Question

A solution containing 2 g of glucose (M = 180 g mol$^{-1}$) in 100 g of water is prepared at 303 K. If the vapour pressure of pure water at 303 K is 32.8 mm Hg, what would be the vapour pressure of the solution?

Hint:

Raoult's Law states that the vapour pressure of a solvent in a solution is proportional to the mole fraction of the solvent.

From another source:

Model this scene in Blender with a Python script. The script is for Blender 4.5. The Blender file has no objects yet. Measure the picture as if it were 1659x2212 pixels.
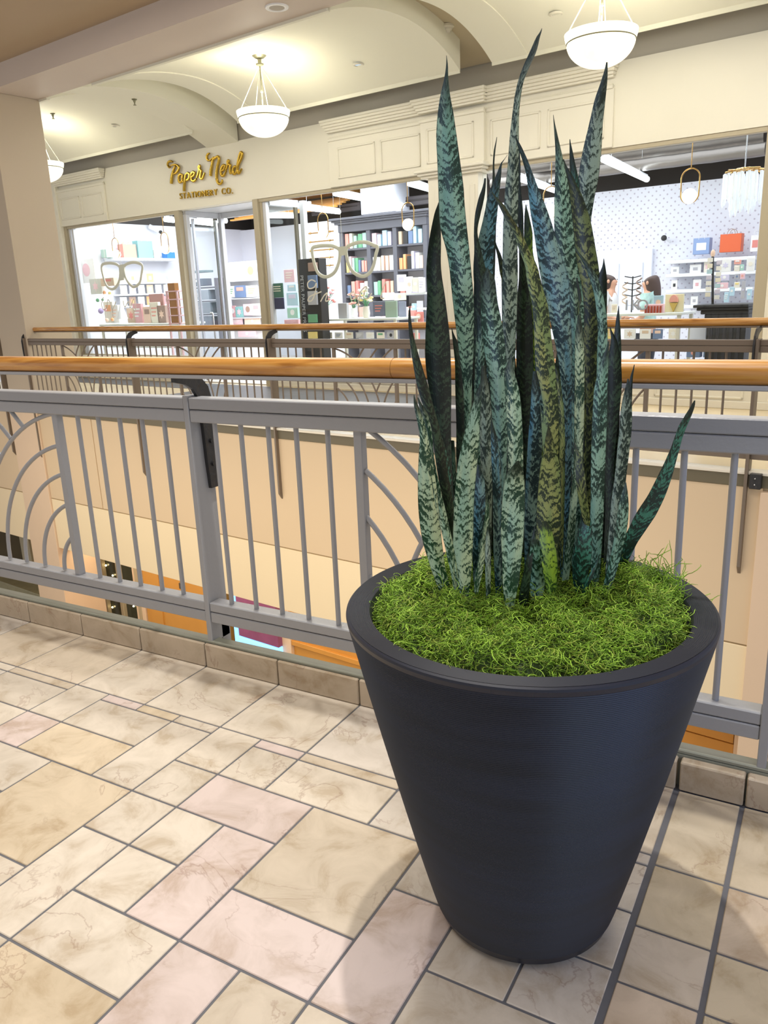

The presence of a solute lowers the vapour pressure.

Answer 1

We can calculate the vapour pressure of the solution using Raoult’s Law, which states that the vapour pressure of the solvent in the solution is proportional to the mole fraction of the solvent. \[ P = P_0 \times X_{\text{solvent}} \] Where: - \( P_0 = 32.8 \, \text{mm Hg} \) is the vapour pressure of pure water,
- \( X_{\text{solvent}} \) is the mole fraction of water.
Step 1: Calculate the moles of glucose: \[ \text{Moles of glucose} = \frac{2}{180} = 0.0111 \, \text{mol} \] Step 2: Calculate the moles of water: \[ \text{Moles of water} = \frac{100}{18} = 5.56 \, \text{mol} \] Step 3: Calculate the mole fraction of water: \[ X_{\text{water}} = \frac{\text{moles of water}}{\text{moles of water} + \text{moles of glucose}} = \frac{5.56}{5.56 + 0.0111} = 0.998 \] Step 4: Calculate the vapour pressure of the solution: \[ P = 32.8 \times 0.998 = 32.734 \, \text{mm Hg} \] Thus, the vapour pressure of the solution is 32.734 mm Hg.